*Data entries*
_____
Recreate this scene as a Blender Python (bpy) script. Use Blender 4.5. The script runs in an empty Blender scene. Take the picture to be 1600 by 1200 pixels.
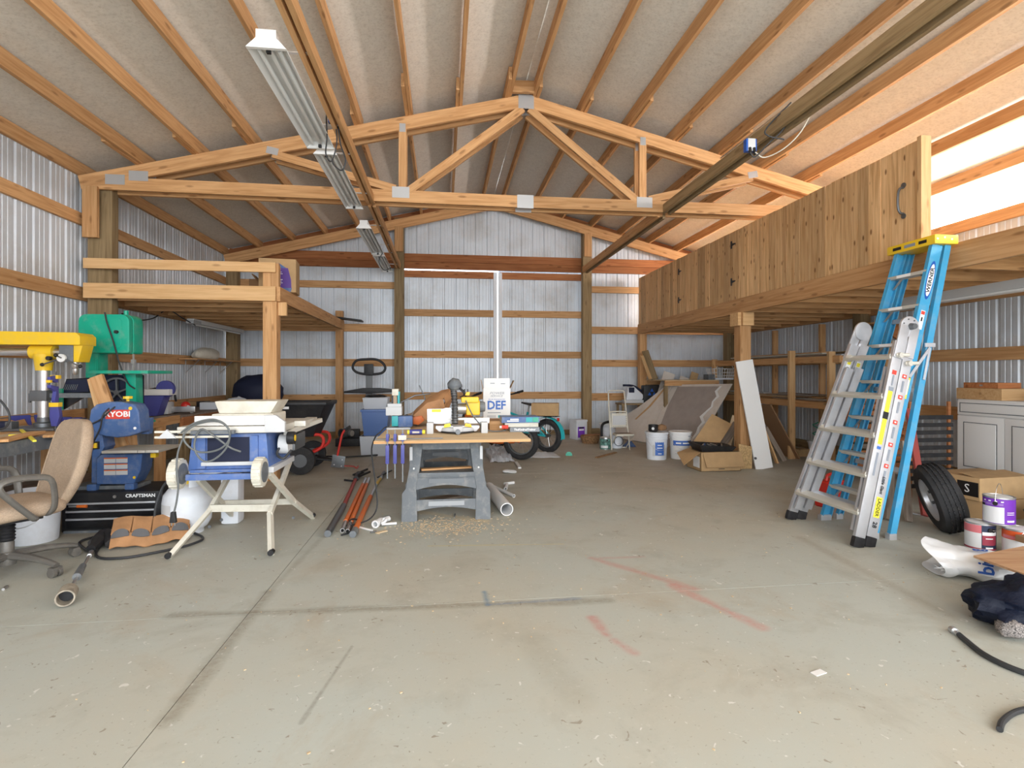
import bpy, bmesh, math, random
from mathutils import Vector, Matrix, noise
rnd = random.Random(7)
sc = bpy.context.scene
COL = sc.collection
# ---------------------------------------------------------------- camera
F_PX, HY, YAW, H = 840.0, 585.0, math.radians(7.2), 1.22
cd = bpy.data.cameras.new('camera'); cam = bpy.data.objects.new('camera', cd); COL.objects.link(cam)
cd.sensor_fit = 'HORIZONTAL'; cd.sensor_width = 36.0; cd.lens = F_PX/1600*36
cd.shift_y = -(600-HY)/1600; cd.clip_start = 0.05; cd.clip_end = 300
cam.location = (0, 0, H); cam.rotation_euler = (math.pi/2, 0, -YAW)
sc.camera = cam
# ---------------------------------------------------------------- world, lamps, exposure
w = bpy.data.worlds.new('world'); sc.world = w; w.use_nodes = True
bg = w.node_tree.nodes['Background']; bg.inputs[0].default_value = (0.86, 0.93, 1.0, 1); bg.inputs[1].default_value = 3.0
SUN_ON = False
def area_light(name, loc, rot, sx, sy, power, col):
    l = bpy.data.lights.new(name, 'AREA'); l.shape = 'RECTANGLE'; l.size = sx; l.size_y = sy
    l.energy = power; l.color = col
    o = bpy.data.objects.new(name, l); COL.objects.link(o); o.location = loc; o.rotation_euler = rot
    return o
# daylight of the wide open door behind the camera
area_light('doorway_daylight', (1.0, -3.6, 2.0), (math.radians(-90+180), 0, 0), 8.5, 3.4, 420, (0.95, 0.98, 1.0))
sc.view_settings.view_transform = 'Standard'; sc.view_settings.look = 'None'
sc.view_settings.gamma = 1.0; sc.view_settings.use_curve_mapping = False
sc.view_settings.exposure = 0.22
WINDOW_GLOW = 17.0
# ---------------------------------------------------------------- projection helpers (world points from measured directions)
FW = Vector((math.sin(YAW), math.cos(YAW), 0)); RT = Vector((math.cos(YAW), -math.sin(YAW), 0)); CAM = Vector((0, 0, H))
def ray(px, py): return FW + RT*((px-800)/F_PX) + Vector((0, 0, (HY-py)/F_PX))
def PZ(px, py, z=0.0):
    d = ray(px, py); return CAM + d*((z-H)/d.z)
def PY(px, py, y):
    d = ray(px, py); return CAM + d*(y/d.y)
def PX(px, py, x):
    d = ray(px, py); return CAM + d*(x/d.x)
def PD(px, py, dep): return CAM + ray(px, py)*dep
def DEP(p): return (Vector(p)-CAM).dot(FW)
# ---------------------------------------------------------------- materials
MATS = {}
def mat(name, col=(0.5, 0.5, 0.5), rough=0.6, metal=0.0, spec=0.5, emit=None, es=0.0, trans=0.0, alpha=1.0, coat=0.0,
        vary=0.0, vscale=20.0, bump=0.0, bscale=60.0, ior=1.45, objvar=0.0, dirt=None, dirt_amt=0.0, dscale=6.0, detail=4.0):
    m = bpy.data.materials.new(name); m.use_nodes = True
    nt = m.node_tree; n = nt.nodes; L = nt.links; b = n['Principled BSDF']
    b.inputs['Base Color'].default_value = (*col, 1); b.inputs['Roughness'].default_value = rough
    b.inputs['Metallic'].default_value = metal; b.inputs['Specular IOR Level'].default_value = spec
    b.inputs['IOR'].default_value = ior; b.inputs['Transmission Weight'].default_value = trans
    b.inputs['Alpha'].default_value = alpha; b.inputs['Coat Weight'].default_value = coat
    if emit: b.inputs['Emission Color'].default_value = (*emit, 1); b.inputs['Emission Strength'].default_value = es
    tc = n.new('ShaderNodeTexCoord'); src = None
    def mixc(a, bcol, fac):
        mx = n.new('ShaderNodeMix'); mx.data_type = 'RGBA'
        if hasattr(a, 'is_linked'): L.new(a, mx.inputs[6])
        else: mx.inputs[6].default_value = (*a, 1)
        mx.inputs[7].default_value = (*bcol, 1); L.new(fac, mx.inputs[0]); return mx.outputs[2]
    cur = col
    if vary > 0:
        nz = n.new('ShaderNodeTexNoise'); nz.inputs['Scale'].default_value = vscale; nz.inputs['Detail'].default_value = detail
        L.new(tc.outputs['Object'], nz.inputs['Vector'])
        r = n.new('ShaderNodeMapRange'); r.inputs[1].default_value = 0.35; r.inputs[2].default_value = 0.65
        L.new(nz.outputs[0], r.inputs[0])
        cur = mixc(tuple(min(1, c*(1+vary)) for c in col), tuple(c*(1-vary) for c in col), r.outputs[0])
    if dirt:
        nz = n.new('ShaderNodeTexNoise'); nz.inputs['Scale'].default_value = dscale; nz.inputs['Detail'].default_value = 6; nz.inputs['Roughness'].default_value = 0.65
        L.new(tc.outputs['Object'], nz.inputs['Vector'])
        r = n.new('ShaderNodeMapRange'); r.inputs[1].default_value = 0.48; r.inputs[2].default_value = 0.68; r.inputs[4].default_value = dirt_amt
        L.new(nz.outputs[0], r.inputs[0]); cur = mixc(cur, dirt, r.outputs[0])
    if objvar > 0:
        oi = n.new('ShaderNodeObjectInfo'); h = n.new('ShaderNodeHueSaturation')
        r = n.new('ShaderNodeMapRange'); r.inputs[3].default_value = 1-objvar; r.inputs[4].default_value = 1+objvar
        L.new(oi.outputs['Random'], r.inputs[0]); L.new(r.outputs[0], h.inputs['Value'])
        if hasattr(cur, 'is_linked'): L.new(cur, h.inputs['Color'])
        else: h.inputs['Color'].default_value = (*cur, 1)
        cur = h.outputs[0]
    if hasattr(cur, 'is_linked'): L.new(cur, b.inputs['Base Color'])
    if bump > 0:
        nz = n.new('ShaderNodeTexNoise'); nz.inputs['Scale'].default_value = bscale; nz.inputs['Detail'].default_value = 3
        L.new(tc.outputs['Object'], nz.inputs['Vector'])
        bp = n.new('ShaderNodeBump'); bp.inputs['Strength'].default_value = bump; bp.inputs['Distance'].default_value = 0.01
        L.new(nz.outputs[0], bp.inputs['Height']); L.new(bp.outputs[0], b.inputs['Normal'])
    MATS[name] = m; return m
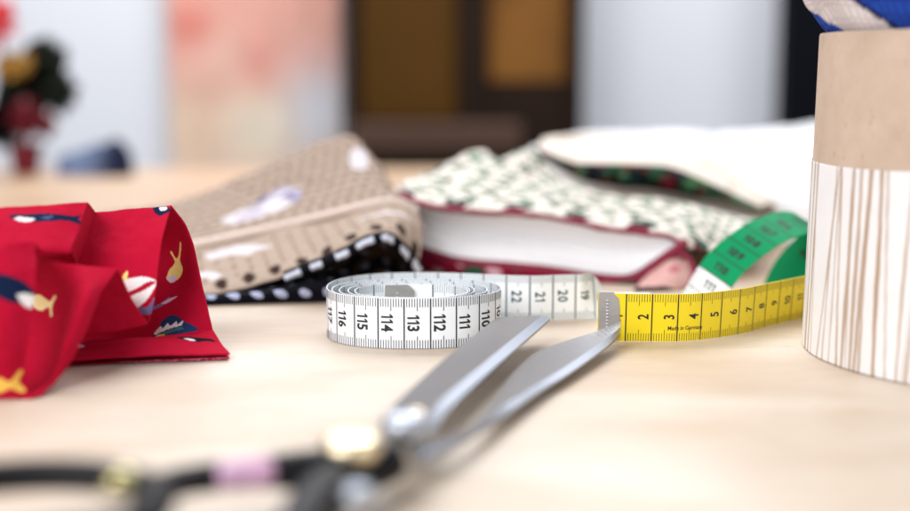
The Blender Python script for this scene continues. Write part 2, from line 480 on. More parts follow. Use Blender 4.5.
_____
*Task brief*
Without including the pictures, return each record above exactly as it stands.

*Final answer*
Recreate this scene as a Blender Python (bpy) script. Use Blender 4.5. The script runs in an empty Blender scene. Take the picture to be 1600 by 1200 pixels.
import bpy, bmesh, math, random
from mathutils import Vector, Matrix, noise
rnd = random.Random(7)
sc = bpy.context.scene
COL = sc.collection
# ---------------------------------------------------------------- camera
F_PX, HY, YAW, H = 840.0, 585.0, math.radians(7.2), 1.22
cd = bpy.data.cameras.new('camera'); cam = bpy.data.objects.new('camera', cd); COL.objects.link(cam)
cd.sensor_fit = 'HORIZONTAL'; cd.sensor_width = 36.0; cd.lens = F_PX/1600*36
cd.shift_y = -(600-HY)/1600; cd.clip_start = 0.05; cd.clip_end = 300
cam.location = (0, 0, H); cam.rotation_euler = (math.pi/2, 0, -YAW)
sc.camera = cam
# ---------------------------------------------------------------- world, lamps, exposure
w = bpy.data.worlds.new('world'); sc.world = w; w.use_nodes = True
bg = w.node_tree.nodes['Background']; bg.inputs[0].default_value = (0.86, 0.93, 1.0, 1); bg.inputs[1].default_value = 3.0
SUN_ON = False
def area_light(name, loc, rot, sx, sy, power, col):
    l = bpy.data.lights.new(name, 'AREA'); l.shape = 'RECTANGLE'; l.size = sx; l.size_y = sy
    l.energy = power; l.color = col
    o = bpy.data.objects.new(name, l); COL.objects.link(o); o.location = loc; o.rotation_euler = rot
    return o
# daylight of the wide open door behind the camera
area_light('doorway_daylight', (1.0, -3.6, 2.0), (math.radians(-90+180), 0, 0), 8.5, 3.4, 420, (0.95, 0.98, 1.0))
sc.view_settings.view_transform = 'Standard'; sc.view_settings.look = 'None'
sc.view_settings.gamma = 1.0; sc.view_settings.use_curve_mapping = False
sc.view_settings.exposure = 0.22
WINDOW_GLOW = 17.0
# ---------------------------------------------------------------- projection helpers (world points from measured directions)
FW = Vector((math.sin(YAW), math.cos(YAW), 0)); RT = Vector((math.cos(YAW), -math.sin(YAW), 0)); CAM = Vector((0, 0, H))
def ray(px, py): return FW + RT*((px-800)/F_PX) + Vector((0, 0, (HY-py)/F_PX))
def PZ(px, py, z=0.0):
    d = ray(px, py); return CAM + d*((z-H)/d.z)
def PY(px, py, y):
    d = ray(px, py); return CAM + d*(y/d.y)
def PX(px, py, x):
    d = ray(px, py); return CAM + d*(x/d.x)
def PD(px, py, dep): return CAM + ray(px, py)*dep
def DEP(p): return (Vector(p)-CAM).dot(FW)
# ---------------------------------------------------------------- materials
MATS = {}
def mat(name, col=(0.5, 0.5, 0.5), rough=0.6, metal=0.0, spec=0.5, emit=None, es=0.0, trans=0.0, alpha=1.0, coat=0.0,
        vary=0.0, vscale=20.0, bump=0.0, bscale=60.0, ior=1.45, objvar=0.0, dirt=None, dirt_amt=0.0, dscale=6.0, detail=4.0):
    m = bpy.data.materials.new(name); m.use_nodes = True
    nt = m.node_tree; n = nt.nodes; L = nt.links; b = n['Principled BSDF']
    b.inputs['Base Color'].default_value = (*col, 1); b.inputs['Roughness'].default_value = rough
    b.inputs['Metallic'].default_value = metal; b.inputs['Specular IOR Level'].default_value = spec
    b.inputs['IOR'].default_value = ior; b.inputs['Transmission Weight'].default_value = trans
    b.inputs['Alpha'].default_value = alpha; b.inputs['Coat Weight'].default_value = coat
    if emit: b.inputs['Emission Color'].default_value = (*emit, 1); b.inputs['Emission Strength'].default_value = es
    tc = n.new('ShaderNodeTexCoord'); src = None
    def mixc(a, bcol, fac):
        mx = n.new('ShaderNodeMix'); mx.data_type = 'RGBA'
        if hasattr(a, 'is_linked'): L.new(a, mx.inputs[6])
        else: mx.inputs[6].default_value = (*a, 1)
        mx.inputs[7].default_value = (*bcol, 1); L.new(fac, mx.inputs[0]); return mx.outputs[2]
    cur = col
    if vary > 0:
        nz = n.new('ShaderNodeTexNoise'); nz.inputs['Scale'].default_value = vscale; nz.inputs['Detail'].default_value = detail
        L.new(tc.outputs['Object'], nz.inputs['Vector'])
        r = n.new('ShaderNodeMapRange'); r.inputs[1].default_value = 0.35; r.inputs[2].default_value = 0.65
        L.new(nz.outputs[0], r.inputs[0])
        cur = mixc(tuple(min(1, c*(1+vary)) for c in col), tuple(c*(1-vary) for c in col), r.outputs[0])
    if dirt:
        nz = n.new('ShaderNodeTexNoise'); nz.inputs['Scale'].default_value = dscale; nz.inputs['Detail'].default_value = 6; nz.inputs['Roughness'].default_value = 0.65
        L.new(tc.outputs['Object'], nz.inputs['Vector'])
        r = n.new('ShaderNodeMapRange'); r.inputs[1].default_value = 0.48; r.inputs[2].default_value = 0.68; r.inputs[4].default_value = dirt_amt
        L.new(nz.outputs[0], r.inputs[0]); cur = mixc(cur, dirt, r.outputs[0])
    if objvar > 0:
        oi = n.new('ShaderNodeObjectInfo'); h = n.new('ShaderNodeHueSaturation')
        r = n.new('ShaderNodeMapRange'); r.inputs[3].default_value = 1-objvar; r.inputs[4].default_value = 1+objvar
        L.new(oi.outputs['Random'], r.inputs[0]); L.new(r.outputs[0], h.inputs['Value'])
        if hasattr(cur, 'is_linked'): L.new(cur, h.inputs['Color'])
        else: h.inputs['Color'].default_value = (*cur, 1)
        cur = h.outputs[0]
    if hasattr(cur, 'is_linked'): L.new(cur, b.inputs['Base Color'])
    if bump > 0:
        nz = n.new('ShaderNodeTexNoise'); nz.inputs['Scale'].default_value = bscale; nz.inputs['Detail'].default_value = 3
        L.new(tc.outputs['Object'], nz.inputs['Vector'])
        bp = n.new('ShaderNodeBump'); bp.inputs['Strength'].default_value = bump; bp.inputs['Distance'].default_value = 0.01
        L.new(nz.outputs[0], bp.inputs['Height']); L.new(bp.outputs[0], b.inputs['Normal'])
    MATS[name] = m; return m
The Blender Python script for this scene continues. Write part 2, from line 480 on. More parts follow. Use Blender 4.5.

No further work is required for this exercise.